As a secondary English teacher, I hold some important tenets in regards to running a high school classroom as smoothly as possible. My foremost belief lies within the importance of embracing the diversity of my classroom. Another essential notion of mine is the magnitude of deadlines. One last thought I wish to discuss in this paper is the importance of respect amongst everyone in a classroom.

I understand that the aforementioned tenets will be worthless I if I do not devise ways in which to make them a reality in my own classroom. Diversity, as defined by both our class and the dictionary, is differing from one another, or unlike. By embracing the differences amongst myself and all of my students, a more productive learning community will be established. I hope to convince my students that acceptance and tolerance of each other is not only the proper way to behave, but that it also creates many more learning opportunities. What my students have not learned at home, or in other classrooms, I hope they will be able to learn from each other. I will reassure them that, often times, the most valuable lessons in life cannot be taught in a lesson-plan or textbook.

They must use the classroom and the diversity it provides as another imperative learning resource. As a teacher, setting deadlines is just as important as my future students meeting them. For this reason, I will lead by example and follow my original agenda as outlined for my students from early on in the semester. High school prepares students for college, careers, and the rest of what the real world entails.

Deadlines are a common factor all of these share. By accepting excuses as to why my deadlines are not met, I will not be enforcing this tenet. So, I will be very clear as to what I am expecting, and more importantly, when I am expecting it. In college, one may lose credits because deadlines are not met.

In a career, one may lose his / her job because deadlines are not being met. It is my responsibility as a high school teacher to prepare my students of this harsh reality. Respect is my third conviction for my future English high school class. Not only is it important for my students to respect me as their teacher (and visa versa), but also it is even more important that they respect each other. When a decent amount of respect is given and maintained, my students will gain a sense of comfort in the classroom. In order for a classroom to be a positive learning environment, this comfort zone must be established.

Respect is the deep-rooted factor affecting open communication, upstanding relationships, and a positive learning community.
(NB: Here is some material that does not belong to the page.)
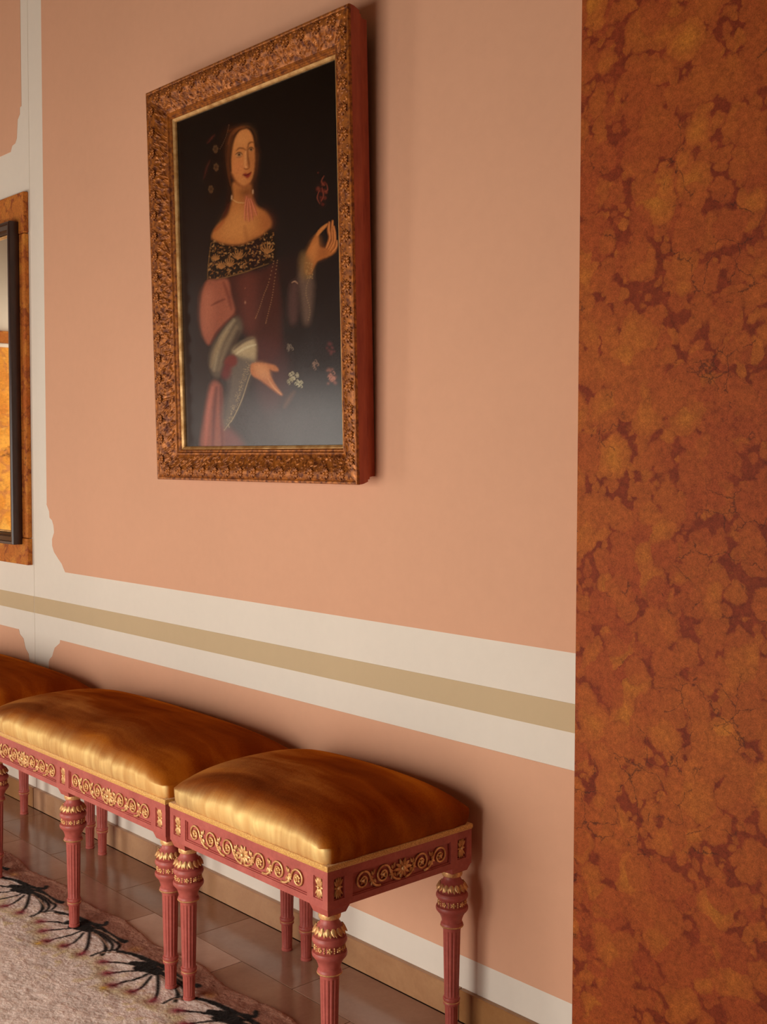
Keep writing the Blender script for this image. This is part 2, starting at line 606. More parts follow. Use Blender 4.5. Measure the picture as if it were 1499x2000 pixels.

One tenet is not enough to run a high school class smoothly. Even three tenets are still insufficient. However, I will mold the rest of the necessary doctrines around these three important beliefs of mine. Classroom management also relies heavily upon trial and error. I realize that I need to teach and manage each class on an individual basis because my students will be different in each.

By first maintaining the embracement of diversity, deadlines, and respect, however, I am confident that I will be able to start the beginning of a productive learning community regardless who the students are. After these three fundamentals are embedded, I will adjust the rest of my beliefs according to the particular students and their learning needs.